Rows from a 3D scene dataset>
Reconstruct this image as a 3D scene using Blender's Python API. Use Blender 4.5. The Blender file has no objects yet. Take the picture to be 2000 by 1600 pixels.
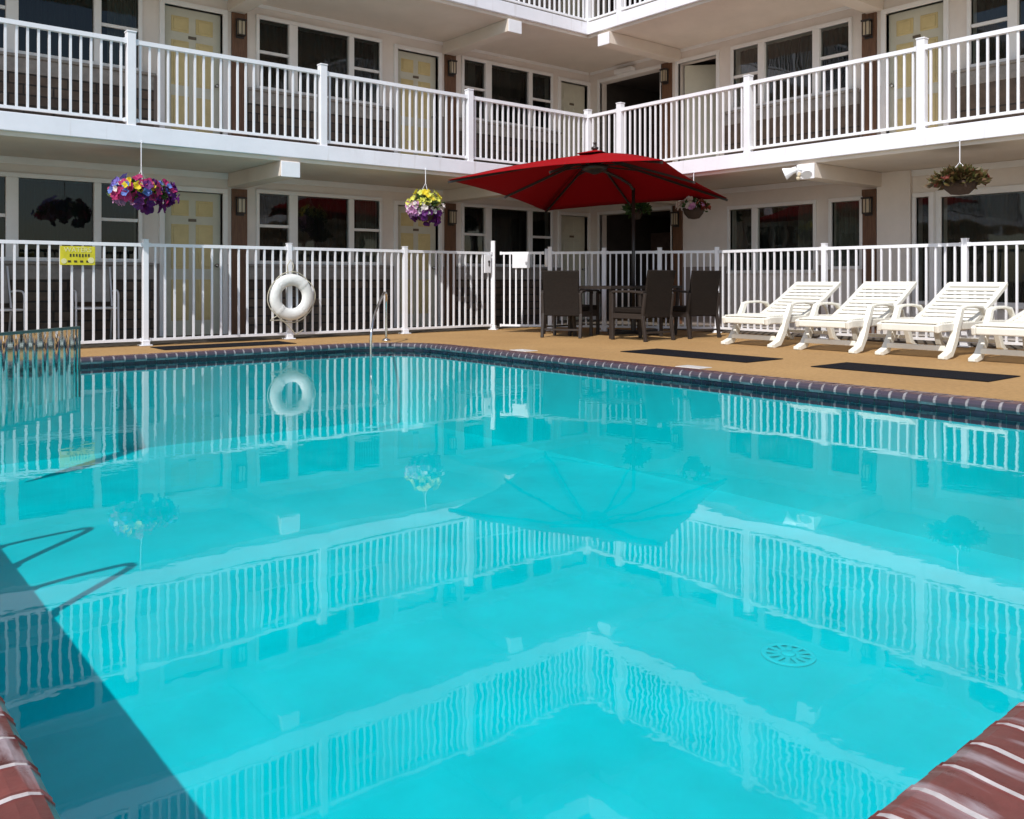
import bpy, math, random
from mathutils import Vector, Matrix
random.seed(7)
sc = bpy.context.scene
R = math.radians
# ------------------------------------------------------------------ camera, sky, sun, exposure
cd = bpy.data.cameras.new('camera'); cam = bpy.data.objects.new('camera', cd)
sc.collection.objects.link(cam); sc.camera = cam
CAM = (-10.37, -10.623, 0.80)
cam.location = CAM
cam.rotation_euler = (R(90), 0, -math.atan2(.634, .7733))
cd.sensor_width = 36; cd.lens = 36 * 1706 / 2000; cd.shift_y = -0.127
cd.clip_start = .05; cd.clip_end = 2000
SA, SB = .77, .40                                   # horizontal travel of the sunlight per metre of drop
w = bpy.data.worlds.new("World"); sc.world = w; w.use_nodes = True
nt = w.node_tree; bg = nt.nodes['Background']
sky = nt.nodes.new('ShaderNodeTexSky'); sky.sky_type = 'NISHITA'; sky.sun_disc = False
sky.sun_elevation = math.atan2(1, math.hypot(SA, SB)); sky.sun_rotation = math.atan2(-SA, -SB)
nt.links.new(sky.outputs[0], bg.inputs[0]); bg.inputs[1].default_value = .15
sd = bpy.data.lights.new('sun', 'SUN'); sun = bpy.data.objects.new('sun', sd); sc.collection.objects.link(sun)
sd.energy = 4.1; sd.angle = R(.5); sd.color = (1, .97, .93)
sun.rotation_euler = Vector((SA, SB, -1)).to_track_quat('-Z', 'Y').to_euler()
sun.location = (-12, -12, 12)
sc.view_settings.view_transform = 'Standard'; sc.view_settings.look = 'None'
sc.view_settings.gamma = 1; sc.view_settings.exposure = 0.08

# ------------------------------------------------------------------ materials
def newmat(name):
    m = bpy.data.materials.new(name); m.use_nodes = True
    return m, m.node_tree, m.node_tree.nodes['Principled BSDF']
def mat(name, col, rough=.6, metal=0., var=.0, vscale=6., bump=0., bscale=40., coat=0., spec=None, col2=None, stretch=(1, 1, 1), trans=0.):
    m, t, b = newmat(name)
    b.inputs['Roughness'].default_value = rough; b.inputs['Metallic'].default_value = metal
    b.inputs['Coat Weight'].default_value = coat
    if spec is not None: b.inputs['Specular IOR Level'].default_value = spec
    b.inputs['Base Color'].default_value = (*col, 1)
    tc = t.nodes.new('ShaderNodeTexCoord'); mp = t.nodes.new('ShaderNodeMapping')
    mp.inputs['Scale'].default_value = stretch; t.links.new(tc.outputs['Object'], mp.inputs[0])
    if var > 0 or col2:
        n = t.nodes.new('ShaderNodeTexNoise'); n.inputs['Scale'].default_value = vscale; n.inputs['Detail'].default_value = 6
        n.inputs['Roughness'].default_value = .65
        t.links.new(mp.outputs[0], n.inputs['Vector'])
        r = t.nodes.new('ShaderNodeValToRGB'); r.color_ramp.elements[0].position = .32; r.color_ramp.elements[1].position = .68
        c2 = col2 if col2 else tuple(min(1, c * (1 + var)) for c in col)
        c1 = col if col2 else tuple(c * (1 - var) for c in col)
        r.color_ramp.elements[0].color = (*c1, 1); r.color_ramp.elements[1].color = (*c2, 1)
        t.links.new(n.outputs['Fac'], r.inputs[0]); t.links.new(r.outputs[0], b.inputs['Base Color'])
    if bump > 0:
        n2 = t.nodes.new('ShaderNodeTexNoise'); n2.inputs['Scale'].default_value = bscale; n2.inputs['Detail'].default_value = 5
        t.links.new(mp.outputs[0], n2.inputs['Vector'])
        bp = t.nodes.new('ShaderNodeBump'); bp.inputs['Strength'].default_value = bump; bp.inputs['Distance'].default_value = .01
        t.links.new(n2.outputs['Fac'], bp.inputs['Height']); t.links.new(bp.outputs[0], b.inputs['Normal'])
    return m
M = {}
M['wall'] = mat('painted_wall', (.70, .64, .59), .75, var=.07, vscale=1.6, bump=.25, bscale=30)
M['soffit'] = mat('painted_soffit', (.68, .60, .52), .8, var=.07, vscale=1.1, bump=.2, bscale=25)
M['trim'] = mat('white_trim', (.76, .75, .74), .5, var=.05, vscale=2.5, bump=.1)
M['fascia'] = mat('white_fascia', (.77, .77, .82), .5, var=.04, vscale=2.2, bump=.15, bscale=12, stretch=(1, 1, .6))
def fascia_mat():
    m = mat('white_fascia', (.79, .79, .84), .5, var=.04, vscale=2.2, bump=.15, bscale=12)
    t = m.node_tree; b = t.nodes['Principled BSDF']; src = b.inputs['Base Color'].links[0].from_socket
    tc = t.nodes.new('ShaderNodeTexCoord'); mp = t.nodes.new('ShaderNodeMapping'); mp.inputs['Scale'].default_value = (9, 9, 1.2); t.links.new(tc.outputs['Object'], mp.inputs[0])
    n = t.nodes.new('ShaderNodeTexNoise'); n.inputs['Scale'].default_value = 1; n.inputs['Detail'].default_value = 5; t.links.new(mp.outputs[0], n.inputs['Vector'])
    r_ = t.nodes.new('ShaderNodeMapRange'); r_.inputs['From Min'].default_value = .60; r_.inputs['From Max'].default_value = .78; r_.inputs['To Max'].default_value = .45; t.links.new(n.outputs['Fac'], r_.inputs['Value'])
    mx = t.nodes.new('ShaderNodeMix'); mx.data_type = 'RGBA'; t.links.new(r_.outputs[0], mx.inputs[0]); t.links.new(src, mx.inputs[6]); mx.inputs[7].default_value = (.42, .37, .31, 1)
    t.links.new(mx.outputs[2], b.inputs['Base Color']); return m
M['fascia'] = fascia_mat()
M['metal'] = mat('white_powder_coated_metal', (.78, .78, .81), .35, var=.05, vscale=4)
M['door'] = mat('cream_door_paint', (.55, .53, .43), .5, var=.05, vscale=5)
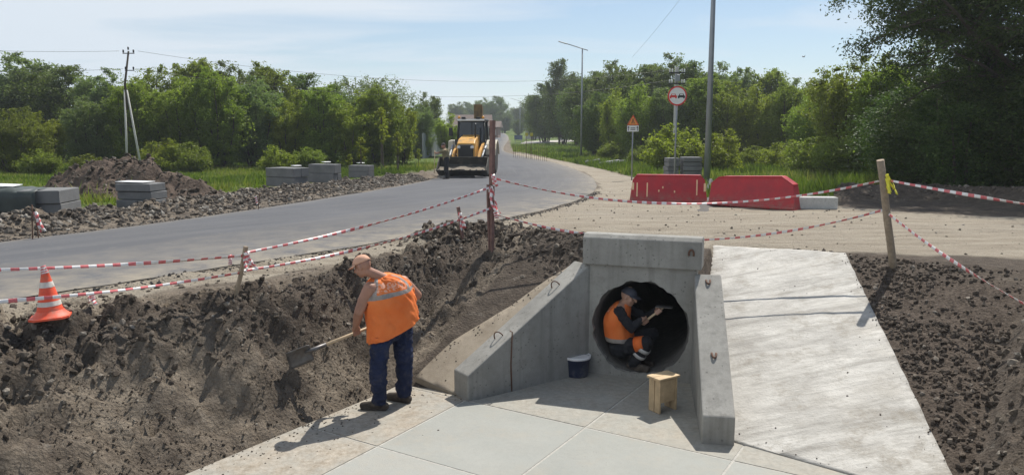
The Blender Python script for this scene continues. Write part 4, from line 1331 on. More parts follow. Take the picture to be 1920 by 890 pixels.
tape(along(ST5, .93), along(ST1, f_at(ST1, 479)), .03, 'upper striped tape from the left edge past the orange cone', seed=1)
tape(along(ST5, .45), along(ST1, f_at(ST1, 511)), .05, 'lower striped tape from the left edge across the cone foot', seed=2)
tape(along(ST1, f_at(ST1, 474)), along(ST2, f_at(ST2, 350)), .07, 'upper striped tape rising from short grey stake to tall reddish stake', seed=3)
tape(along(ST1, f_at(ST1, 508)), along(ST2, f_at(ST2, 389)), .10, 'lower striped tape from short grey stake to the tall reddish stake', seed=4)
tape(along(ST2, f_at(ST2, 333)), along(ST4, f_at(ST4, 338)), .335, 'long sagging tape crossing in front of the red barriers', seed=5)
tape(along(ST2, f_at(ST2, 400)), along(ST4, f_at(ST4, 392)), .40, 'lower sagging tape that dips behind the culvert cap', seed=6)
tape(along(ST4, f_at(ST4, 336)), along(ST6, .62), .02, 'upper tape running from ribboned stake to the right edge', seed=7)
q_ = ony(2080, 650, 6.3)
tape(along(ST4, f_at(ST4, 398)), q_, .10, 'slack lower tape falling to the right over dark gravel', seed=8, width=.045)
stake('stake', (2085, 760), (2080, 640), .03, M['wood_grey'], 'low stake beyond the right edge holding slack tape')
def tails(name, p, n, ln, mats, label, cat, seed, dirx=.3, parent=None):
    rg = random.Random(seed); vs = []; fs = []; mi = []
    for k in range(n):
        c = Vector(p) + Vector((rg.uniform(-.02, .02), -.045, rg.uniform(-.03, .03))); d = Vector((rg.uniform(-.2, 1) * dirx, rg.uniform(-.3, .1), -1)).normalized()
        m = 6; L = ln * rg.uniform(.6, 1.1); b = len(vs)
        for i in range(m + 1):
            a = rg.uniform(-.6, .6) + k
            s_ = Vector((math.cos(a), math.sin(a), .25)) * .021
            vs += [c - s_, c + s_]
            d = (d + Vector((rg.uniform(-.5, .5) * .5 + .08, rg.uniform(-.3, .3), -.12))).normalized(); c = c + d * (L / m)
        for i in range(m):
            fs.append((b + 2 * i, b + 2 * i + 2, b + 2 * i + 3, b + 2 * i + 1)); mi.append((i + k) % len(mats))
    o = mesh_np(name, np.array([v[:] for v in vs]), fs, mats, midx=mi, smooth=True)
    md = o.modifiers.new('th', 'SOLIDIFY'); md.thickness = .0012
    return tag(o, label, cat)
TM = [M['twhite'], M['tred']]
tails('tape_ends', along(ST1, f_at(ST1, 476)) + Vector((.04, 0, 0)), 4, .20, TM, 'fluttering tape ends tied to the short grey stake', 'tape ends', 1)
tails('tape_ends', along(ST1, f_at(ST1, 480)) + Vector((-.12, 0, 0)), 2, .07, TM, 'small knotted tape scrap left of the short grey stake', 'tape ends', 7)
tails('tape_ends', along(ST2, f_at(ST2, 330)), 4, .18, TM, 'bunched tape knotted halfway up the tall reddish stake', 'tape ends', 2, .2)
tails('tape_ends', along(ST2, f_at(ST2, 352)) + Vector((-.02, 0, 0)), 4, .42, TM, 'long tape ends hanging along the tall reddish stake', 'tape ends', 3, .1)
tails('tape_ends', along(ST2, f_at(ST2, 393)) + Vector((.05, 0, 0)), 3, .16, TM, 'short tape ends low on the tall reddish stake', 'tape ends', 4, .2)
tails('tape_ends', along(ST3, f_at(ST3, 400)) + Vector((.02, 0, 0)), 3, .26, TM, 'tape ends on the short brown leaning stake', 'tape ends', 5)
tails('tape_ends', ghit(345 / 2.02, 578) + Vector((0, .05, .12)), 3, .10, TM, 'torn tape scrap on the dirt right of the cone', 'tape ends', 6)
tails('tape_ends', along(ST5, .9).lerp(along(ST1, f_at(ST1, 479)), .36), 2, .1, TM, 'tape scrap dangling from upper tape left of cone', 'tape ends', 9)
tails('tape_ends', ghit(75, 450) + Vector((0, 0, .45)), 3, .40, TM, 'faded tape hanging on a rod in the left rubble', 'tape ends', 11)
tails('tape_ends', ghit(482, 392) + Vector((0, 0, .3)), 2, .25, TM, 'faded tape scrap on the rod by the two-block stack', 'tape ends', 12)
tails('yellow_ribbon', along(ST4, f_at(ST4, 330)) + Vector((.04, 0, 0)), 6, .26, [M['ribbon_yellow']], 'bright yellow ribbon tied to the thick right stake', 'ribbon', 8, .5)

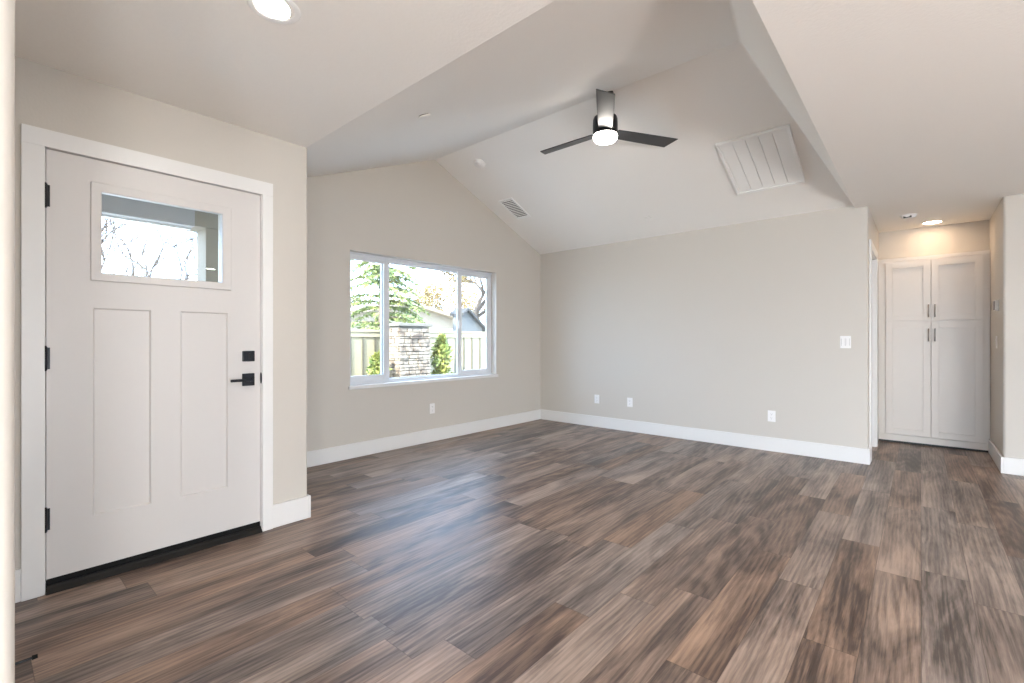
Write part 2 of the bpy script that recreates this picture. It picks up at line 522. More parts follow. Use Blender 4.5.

EXERCISE GOAL>
Copy nothing past the line containing "sc.view_settings.gamma = 1;": reproduce every line from the start of the records up to it, skipping pictures.

CORRECT RESULT>
Reconstruct this image as a 3D scene using Blender's Python API. Use Blender 4.5. The Blender file has no objects yet. Take the picture to be 2000 by 1600 pixels.
import bpy, math, random
from mathutils import Vector, Matrix
random.seed(7)
sc = bpy.context.scene
R = math.radians
# ------------------------------------------------------------------ camera, sky, sun, exposure
cd = bpy.data.cameras.new('camera'); cam = bpy.data.objects.new('camera', cd)
sc.collection.objects.link(cam); sc.camera = cam
CAM = (-10.37, -10.623, 0.80)
cam.location = CAM
cam.rotation_euler = (R(90), 0, -math.atan2(.634, .7733))
cd.sensor_width = 36; cd.lens = 36 * 1706 / 2000; cd.shift_y = -0.127
cd.clip_start = .05; cd.clip_end = 2000
SA, SB = .77, .40                                   # horizontal travel of the sunlight per metre of drop
w = bpy.data.worlds.new("World"); sc.world = w; w.use_nodes = True
nt = w.node_tree; bg = nt.nodes['Background']
sky = nt.nodes.new('ShaderNodeTexSky'); sky.sky_type = 'NISHITA'; sky.sun_disc = False
sky.sun_elevation = math.atan2(1, math.hypot(SA, SB)); sky.sun_rotation = math.atan2(-SA, -SB)
nt.links.new(sky.outputs[0], bg.inputs[0]); bg.inputs[1].default_value = .15
sd = bpy.data.lights.new('sun', 'SUN'); sun = bpy.data.objects.new('sun', sd); sc.collection.objects.link(sun)
sd.energy = 4.1; sd.angle = R(.5); sd.color = (1, .97, .93)
sun.rotation_euler = Vector((SA, SB, -1)).to_track_quat('-Z', 'Y').to_euler()
sun.location = (-12, -12, 12)
sc.view_settings.view_transform = 'Standard'; sc.view_settings.look = 'None'
sc.view_settings.gamma = 1; sc.view_settings.exposure = 0.08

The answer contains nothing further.